Your instructions: Repeat the line that contains "for i, (px, D, h, r, mi)", the line that contains "x, y = (px - 600) * PX * D, D", and all lines between them, exactly and with no other lines.

Material provided:
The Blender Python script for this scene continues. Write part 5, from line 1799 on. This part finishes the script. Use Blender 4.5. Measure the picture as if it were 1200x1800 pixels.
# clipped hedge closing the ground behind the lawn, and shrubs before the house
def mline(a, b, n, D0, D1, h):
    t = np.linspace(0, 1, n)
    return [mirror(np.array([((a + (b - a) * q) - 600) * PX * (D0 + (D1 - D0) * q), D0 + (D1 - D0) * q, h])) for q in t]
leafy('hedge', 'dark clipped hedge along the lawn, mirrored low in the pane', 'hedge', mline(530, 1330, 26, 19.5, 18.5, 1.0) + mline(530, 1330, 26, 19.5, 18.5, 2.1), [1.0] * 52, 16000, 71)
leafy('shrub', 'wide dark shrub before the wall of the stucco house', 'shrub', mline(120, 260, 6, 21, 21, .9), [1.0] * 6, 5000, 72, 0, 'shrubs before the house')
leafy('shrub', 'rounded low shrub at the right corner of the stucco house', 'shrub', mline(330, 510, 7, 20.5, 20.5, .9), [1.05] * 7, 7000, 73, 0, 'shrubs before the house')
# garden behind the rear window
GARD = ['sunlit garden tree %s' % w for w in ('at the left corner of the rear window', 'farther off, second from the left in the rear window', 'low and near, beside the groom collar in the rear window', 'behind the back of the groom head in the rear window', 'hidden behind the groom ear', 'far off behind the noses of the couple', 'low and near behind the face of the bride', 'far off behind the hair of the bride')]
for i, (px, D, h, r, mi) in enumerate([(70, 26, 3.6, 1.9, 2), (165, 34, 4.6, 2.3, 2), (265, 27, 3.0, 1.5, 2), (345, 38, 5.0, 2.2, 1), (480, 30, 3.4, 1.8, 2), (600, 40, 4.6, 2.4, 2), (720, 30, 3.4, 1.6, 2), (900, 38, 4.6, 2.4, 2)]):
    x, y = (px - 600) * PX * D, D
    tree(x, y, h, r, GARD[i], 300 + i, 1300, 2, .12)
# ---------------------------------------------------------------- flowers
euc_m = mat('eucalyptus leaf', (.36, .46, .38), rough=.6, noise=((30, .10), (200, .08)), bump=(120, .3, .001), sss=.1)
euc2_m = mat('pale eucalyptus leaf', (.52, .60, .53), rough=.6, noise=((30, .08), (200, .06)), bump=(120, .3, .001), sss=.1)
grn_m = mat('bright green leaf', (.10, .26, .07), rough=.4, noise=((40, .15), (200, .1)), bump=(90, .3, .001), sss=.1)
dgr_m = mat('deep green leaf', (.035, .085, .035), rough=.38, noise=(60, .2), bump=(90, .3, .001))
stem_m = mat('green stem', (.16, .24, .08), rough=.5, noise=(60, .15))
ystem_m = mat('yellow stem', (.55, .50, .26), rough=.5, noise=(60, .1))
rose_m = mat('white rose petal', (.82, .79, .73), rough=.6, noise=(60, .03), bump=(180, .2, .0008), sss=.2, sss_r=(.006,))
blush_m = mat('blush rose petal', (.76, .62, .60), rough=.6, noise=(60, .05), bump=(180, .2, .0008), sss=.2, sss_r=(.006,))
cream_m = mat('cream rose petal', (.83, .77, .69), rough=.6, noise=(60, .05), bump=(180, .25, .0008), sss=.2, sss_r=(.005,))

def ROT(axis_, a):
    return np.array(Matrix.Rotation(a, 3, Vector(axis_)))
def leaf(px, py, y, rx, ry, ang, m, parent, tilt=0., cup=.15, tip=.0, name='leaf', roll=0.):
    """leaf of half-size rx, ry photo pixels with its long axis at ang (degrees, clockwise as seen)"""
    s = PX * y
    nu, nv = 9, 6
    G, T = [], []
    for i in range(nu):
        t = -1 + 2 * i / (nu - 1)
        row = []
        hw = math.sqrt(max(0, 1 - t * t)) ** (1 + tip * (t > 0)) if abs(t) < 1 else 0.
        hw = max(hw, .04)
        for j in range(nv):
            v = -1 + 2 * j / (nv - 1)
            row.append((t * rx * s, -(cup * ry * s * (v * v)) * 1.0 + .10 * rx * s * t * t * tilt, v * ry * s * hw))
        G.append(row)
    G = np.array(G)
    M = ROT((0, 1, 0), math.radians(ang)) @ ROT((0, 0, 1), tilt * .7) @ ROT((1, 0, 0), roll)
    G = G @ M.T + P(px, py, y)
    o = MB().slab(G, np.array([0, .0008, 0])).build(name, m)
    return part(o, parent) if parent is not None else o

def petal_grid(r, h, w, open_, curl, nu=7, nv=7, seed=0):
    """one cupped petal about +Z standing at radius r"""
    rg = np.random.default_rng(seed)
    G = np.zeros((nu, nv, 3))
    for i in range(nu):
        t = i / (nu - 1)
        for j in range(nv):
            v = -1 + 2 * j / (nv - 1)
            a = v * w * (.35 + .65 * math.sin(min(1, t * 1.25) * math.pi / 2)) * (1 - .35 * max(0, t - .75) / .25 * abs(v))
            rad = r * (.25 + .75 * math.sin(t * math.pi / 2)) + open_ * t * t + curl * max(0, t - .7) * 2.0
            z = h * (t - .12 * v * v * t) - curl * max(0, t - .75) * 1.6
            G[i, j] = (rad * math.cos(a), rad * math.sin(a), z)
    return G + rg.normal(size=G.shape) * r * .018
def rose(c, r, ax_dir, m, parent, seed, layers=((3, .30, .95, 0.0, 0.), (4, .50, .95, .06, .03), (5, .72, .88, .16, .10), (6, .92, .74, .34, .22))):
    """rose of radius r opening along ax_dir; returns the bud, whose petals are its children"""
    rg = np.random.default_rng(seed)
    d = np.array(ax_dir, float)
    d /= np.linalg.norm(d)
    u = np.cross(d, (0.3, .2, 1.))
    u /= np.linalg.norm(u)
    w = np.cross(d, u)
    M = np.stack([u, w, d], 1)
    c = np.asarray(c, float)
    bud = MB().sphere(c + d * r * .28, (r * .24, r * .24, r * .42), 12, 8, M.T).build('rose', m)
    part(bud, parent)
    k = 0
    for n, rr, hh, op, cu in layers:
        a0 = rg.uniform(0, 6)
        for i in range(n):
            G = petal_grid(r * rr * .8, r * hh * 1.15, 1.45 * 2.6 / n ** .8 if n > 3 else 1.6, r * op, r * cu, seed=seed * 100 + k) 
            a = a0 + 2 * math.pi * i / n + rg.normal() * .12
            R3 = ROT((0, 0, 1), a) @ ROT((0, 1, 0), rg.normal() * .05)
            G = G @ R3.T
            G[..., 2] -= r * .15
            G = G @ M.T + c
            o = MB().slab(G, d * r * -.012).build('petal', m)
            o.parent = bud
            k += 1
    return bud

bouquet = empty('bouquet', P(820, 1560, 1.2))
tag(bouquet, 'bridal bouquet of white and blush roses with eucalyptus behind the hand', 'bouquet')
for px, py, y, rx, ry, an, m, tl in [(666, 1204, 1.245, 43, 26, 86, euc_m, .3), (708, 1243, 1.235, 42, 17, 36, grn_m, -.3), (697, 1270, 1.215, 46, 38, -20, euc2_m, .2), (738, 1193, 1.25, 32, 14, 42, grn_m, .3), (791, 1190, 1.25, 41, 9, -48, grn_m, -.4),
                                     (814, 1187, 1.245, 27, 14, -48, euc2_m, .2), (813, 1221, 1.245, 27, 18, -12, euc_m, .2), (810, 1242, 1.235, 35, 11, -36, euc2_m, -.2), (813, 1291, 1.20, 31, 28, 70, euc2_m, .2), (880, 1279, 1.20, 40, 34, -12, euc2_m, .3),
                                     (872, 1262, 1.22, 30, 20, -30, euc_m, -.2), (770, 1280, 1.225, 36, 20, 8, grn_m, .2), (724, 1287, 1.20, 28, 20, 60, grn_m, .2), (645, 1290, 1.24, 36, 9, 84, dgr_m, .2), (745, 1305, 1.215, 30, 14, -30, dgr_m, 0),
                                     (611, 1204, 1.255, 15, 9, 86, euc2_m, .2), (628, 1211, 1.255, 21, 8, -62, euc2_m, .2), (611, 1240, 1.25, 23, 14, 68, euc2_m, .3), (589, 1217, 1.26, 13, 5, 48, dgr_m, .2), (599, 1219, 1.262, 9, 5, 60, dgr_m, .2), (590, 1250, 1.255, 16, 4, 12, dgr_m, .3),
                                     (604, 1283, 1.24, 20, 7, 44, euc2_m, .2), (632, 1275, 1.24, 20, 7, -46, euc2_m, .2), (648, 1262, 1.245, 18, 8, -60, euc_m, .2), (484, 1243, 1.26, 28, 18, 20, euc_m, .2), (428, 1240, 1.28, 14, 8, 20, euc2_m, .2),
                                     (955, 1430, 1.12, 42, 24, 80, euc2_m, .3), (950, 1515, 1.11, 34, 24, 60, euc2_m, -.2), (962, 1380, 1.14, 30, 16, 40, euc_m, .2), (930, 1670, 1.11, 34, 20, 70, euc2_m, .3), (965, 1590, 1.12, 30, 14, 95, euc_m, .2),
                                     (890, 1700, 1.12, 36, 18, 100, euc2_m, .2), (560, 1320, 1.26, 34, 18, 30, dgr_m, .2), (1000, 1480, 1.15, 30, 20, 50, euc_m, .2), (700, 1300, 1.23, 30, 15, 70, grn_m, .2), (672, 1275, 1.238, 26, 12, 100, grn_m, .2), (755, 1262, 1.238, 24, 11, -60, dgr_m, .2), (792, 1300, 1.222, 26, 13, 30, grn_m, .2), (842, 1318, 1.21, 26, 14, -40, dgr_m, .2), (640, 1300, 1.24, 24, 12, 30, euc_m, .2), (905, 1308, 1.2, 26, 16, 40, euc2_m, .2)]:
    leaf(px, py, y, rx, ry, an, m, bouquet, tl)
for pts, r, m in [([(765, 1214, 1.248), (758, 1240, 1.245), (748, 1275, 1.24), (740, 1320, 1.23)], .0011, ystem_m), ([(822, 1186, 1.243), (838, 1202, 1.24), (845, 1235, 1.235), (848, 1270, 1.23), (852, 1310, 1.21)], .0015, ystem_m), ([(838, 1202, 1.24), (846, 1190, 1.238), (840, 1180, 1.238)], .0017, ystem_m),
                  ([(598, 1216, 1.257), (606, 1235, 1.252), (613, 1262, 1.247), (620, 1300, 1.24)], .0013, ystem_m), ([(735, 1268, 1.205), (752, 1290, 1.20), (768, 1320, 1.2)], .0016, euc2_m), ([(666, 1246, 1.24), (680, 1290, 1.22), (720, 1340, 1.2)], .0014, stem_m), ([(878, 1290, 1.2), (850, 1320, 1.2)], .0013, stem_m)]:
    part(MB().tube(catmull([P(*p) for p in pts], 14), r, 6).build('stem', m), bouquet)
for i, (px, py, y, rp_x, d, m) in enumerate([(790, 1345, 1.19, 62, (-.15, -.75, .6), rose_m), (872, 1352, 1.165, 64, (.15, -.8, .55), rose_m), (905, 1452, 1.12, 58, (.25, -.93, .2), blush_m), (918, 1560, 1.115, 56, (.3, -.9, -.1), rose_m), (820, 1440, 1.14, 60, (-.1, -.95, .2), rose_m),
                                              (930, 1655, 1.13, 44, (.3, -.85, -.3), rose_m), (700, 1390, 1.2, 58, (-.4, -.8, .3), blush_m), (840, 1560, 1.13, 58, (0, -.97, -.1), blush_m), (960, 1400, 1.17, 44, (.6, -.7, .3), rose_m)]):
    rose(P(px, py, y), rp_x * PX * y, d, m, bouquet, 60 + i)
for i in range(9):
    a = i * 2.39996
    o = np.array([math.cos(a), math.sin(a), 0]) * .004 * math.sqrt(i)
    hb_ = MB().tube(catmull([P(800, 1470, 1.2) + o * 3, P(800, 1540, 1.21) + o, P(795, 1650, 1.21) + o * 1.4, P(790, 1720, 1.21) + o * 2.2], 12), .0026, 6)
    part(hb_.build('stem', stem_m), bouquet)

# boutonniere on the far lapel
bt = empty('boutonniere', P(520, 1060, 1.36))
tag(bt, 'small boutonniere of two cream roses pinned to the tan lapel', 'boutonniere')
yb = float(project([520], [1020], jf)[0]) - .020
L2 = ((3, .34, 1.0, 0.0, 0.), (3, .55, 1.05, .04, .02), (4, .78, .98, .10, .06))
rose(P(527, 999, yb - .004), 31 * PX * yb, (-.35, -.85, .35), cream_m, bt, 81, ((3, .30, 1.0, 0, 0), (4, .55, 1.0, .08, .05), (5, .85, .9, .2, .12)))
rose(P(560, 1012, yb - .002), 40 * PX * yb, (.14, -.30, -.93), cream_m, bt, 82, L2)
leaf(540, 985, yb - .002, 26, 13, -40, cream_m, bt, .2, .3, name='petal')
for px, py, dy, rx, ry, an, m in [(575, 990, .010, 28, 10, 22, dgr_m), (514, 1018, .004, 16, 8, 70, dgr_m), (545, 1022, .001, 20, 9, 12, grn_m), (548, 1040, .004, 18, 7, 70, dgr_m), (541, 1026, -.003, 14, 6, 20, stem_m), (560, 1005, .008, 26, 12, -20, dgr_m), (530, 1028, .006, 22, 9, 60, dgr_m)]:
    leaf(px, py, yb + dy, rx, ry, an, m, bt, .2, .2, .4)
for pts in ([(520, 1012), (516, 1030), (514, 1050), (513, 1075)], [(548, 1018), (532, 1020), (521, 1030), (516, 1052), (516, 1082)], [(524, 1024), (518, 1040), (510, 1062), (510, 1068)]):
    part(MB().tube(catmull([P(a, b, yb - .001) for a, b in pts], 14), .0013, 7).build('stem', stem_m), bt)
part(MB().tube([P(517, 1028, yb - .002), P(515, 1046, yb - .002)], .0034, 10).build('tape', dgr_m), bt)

Reply:
for i, (px, D, h, r, mi) in enumerate([(70, 26, 3.6, 1.9, 2), (165, 34, 4.6, 2.3, 2), (265, 27, 3.0, 1.5, 2), (345, 38, 5.0, 2.2, 1), (480, 30, 3.4, 1.8, 2), (600, 40, 4.6, 2.4, 2), (720, 30, 3.4, 1.6, 2), (900, 38, 4.6, 2.4, 2)]):
    x, y = (px - 600) * PX * D, D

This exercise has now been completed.